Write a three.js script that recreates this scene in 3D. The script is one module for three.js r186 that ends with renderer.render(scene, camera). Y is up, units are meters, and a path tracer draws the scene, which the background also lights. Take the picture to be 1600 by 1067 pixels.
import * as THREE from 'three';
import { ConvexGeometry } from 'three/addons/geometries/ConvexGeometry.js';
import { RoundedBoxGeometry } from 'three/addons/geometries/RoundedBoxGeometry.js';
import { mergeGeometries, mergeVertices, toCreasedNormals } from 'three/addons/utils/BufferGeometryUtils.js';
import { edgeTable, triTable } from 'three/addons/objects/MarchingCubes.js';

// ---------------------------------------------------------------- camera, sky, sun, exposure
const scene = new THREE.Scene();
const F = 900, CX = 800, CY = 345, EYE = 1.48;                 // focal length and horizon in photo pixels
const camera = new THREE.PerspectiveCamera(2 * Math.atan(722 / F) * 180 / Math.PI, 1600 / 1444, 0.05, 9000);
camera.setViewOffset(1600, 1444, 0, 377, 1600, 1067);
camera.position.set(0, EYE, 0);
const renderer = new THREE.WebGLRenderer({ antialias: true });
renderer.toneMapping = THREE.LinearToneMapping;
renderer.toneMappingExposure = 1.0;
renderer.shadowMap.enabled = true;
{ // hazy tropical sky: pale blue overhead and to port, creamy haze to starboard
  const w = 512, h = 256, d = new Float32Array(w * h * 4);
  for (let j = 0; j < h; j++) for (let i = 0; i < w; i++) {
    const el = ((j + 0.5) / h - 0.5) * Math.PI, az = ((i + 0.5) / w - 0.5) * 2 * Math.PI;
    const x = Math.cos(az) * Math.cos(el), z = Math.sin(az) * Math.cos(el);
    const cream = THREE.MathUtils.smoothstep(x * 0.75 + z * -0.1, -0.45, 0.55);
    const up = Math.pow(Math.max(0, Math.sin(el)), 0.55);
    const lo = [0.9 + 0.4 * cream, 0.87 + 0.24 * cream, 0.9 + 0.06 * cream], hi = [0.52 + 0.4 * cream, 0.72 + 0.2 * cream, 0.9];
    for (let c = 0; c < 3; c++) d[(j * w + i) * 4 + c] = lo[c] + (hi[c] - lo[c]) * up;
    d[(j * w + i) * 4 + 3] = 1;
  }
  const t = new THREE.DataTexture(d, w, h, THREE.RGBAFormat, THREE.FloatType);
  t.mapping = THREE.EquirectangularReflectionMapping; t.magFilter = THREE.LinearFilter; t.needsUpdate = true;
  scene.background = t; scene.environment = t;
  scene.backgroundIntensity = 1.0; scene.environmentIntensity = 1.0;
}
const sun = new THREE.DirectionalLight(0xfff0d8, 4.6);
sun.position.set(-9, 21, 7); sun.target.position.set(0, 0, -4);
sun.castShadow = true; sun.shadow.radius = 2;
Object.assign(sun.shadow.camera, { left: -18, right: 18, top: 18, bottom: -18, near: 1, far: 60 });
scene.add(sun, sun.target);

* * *

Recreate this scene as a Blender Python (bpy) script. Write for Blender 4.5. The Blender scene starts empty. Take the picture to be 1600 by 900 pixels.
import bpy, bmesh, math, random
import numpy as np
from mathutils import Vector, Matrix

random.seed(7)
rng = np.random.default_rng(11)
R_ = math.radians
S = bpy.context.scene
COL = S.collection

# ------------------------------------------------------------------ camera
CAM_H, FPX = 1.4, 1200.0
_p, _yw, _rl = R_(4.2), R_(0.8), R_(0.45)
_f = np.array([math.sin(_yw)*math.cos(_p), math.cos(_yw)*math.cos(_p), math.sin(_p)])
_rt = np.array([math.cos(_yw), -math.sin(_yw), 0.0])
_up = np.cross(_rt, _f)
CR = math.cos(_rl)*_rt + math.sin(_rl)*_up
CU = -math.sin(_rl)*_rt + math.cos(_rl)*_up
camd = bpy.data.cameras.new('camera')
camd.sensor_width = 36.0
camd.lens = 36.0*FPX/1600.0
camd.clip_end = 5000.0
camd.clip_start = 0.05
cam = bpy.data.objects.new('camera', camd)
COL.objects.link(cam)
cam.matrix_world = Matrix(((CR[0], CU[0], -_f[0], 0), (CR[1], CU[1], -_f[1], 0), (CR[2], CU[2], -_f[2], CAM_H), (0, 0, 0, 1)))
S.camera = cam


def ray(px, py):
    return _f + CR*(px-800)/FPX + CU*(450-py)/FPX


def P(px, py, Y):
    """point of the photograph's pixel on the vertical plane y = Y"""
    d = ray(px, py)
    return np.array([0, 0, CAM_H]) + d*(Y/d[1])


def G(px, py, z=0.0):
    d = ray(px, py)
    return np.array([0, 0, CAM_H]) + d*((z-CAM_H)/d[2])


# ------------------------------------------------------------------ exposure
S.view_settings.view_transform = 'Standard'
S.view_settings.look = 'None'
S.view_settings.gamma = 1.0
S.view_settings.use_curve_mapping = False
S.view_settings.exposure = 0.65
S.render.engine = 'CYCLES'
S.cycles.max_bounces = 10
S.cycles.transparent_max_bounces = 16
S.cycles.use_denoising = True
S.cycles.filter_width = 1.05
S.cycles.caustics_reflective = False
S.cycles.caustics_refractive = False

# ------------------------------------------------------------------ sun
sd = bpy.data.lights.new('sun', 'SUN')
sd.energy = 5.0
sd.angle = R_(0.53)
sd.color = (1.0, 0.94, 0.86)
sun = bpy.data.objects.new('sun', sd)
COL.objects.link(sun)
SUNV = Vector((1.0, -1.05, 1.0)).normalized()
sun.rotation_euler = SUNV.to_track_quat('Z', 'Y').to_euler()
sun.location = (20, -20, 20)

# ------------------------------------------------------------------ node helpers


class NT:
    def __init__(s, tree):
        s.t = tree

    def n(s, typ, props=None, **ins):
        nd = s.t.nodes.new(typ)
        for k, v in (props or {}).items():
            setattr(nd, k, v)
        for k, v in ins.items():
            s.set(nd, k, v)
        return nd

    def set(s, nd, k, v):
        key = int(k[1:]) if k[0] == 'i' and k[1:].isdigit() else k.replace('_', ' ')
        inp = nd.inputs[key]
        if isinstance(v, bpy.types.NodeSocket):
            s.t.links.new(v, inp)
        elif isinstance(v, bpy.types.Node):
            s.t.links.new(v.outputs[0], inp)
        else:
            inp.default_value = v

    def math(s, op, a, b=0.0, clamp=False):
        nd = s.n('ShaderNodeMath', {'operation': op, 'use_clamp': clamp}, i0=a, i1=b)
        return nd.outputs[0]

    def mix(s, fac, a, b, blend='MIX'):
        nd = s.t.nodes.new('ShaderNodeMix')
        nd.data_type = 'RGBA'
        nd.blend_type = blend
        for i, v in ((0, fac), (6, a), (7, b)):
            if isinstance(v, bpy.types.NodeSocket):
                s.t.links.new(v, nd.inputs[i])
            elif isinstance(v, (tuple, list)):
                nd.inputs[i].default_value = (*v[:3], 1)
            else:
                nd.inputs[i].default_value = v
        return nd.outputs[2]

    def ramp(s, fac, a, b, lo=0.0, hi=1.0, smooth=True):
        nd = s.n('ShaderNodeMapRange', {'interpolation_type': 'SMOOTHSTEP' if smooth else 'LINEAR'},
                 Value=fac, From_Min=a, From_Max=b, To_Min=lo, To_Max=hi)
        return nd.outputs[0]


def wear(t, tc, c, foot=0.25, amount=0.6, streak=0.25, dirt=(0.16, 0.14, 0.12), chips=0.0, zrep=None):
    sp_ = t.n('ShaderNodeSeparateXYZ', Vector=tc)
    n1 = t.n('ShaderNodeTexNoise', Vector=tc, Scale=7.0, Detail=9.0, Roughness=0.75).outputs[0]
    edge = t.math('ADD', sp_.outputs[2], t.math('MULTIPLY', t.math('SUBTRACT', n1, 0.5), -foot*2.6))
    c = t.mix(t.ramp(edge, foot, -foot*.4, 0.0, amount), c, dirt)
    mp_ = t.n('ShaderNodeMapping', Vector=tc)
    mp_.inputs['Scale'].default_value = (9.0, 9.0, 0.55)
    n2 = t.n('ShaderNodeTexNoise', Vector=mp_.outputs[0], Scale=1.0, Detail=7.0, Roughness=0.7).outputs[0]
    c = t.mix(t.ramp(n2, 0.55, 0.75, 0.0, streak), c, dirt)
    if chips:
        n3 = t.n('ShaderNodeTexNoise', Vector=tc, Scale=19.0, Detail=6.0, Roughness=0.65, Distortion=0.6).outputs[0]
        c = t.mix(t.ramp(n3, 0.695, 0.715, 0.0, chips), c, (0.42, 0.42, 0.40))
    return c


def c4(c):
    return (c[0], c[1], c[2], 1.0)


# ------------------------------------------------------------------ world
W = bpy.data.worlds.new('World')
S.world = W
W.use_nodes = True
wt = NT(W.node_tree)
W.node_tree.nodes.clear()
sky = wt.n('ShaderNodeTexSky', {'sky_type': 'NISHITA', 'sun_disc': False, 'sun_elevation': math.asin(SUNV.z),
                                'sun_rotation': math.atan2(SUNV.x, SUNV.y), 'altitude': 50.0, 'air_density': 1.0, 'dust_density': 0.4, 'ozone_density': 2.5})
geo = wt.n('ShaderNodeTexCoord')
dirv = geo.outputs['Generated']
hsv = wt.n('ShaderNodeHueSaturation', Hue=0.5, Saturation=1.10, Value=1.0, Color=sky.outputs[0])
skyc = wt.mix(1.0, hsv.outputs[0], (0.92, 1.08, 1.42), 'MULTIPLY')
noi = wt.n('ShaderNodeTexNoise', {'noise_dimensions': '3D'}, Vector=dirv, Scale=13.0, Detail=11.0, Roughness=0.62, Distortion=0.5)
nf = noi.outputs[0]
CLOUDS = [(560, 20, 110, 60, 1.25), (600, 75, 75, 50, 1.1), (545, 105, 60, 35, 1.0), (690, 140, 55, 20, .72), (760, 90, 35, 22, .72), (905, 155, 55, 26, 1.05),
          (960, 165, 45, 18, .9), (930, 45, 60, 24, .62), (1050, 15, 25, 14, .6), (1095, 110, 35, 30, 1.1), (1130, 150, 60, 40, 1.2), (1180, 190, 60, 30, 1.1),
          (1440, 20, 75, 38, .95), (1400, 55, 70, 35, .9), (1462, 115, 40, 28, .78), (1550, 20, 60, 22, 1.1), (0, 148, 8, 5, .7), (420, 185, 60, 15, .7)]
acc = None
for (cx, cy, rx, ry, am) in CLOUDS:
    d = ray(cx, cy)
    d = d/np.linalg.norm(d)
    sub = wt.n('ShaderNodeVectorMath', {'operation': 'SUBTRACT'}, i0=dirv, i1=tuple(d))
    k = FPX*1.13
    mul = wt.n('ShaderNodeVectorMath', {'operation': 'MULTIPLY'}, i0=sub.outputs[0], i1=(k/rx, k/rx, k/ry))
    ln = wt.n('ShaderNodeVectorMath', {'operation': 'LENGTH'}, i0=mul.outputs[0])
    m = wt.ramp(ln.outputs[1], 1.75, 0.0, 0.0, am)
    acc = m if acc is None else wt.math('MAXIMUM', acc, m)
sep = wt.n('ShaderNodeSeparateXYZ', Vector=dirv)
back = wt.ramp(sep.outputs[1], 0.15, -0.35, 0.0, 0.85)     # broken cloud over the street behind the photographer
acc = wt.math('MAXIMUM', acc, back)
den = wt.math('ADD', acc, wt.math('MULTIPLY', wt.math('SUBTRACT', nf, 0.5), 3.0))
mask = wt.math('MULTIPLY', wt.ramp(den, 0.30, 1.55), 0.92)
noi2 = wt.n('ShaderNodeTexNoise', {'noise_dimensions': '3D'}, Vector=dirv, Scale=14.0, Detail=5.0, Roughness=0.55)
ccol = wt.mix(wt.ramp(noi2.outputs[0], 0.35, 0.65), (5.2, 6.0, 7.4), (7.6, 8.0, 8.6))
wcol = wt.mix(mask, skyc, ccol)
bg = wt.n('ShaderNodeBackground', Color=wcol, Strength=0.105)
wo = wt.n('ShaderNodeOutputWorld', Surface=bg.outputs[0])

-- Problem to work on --
Copy each line above where the string "pixels" occurs.

-- Exercise output --
Write a three.js script that recreates this scene in 3D. The script is one module for three.js r186 that ends with renderer.render(scene, camera). Y is up, units are meters, and a path tracer draws the scene, which the background also lights. Take the picture to be 1600 by 1067 pixels.
const F = 900, CX = 800, CY = 345, EYE = 1.48;                 // focal length and horizon in photo pixels
Recreate this scene as a Blender Python (bpy) script. Write for Blender 4.5. The Blender scene starts empty. Take the picture to be 1600 by 900 pixels.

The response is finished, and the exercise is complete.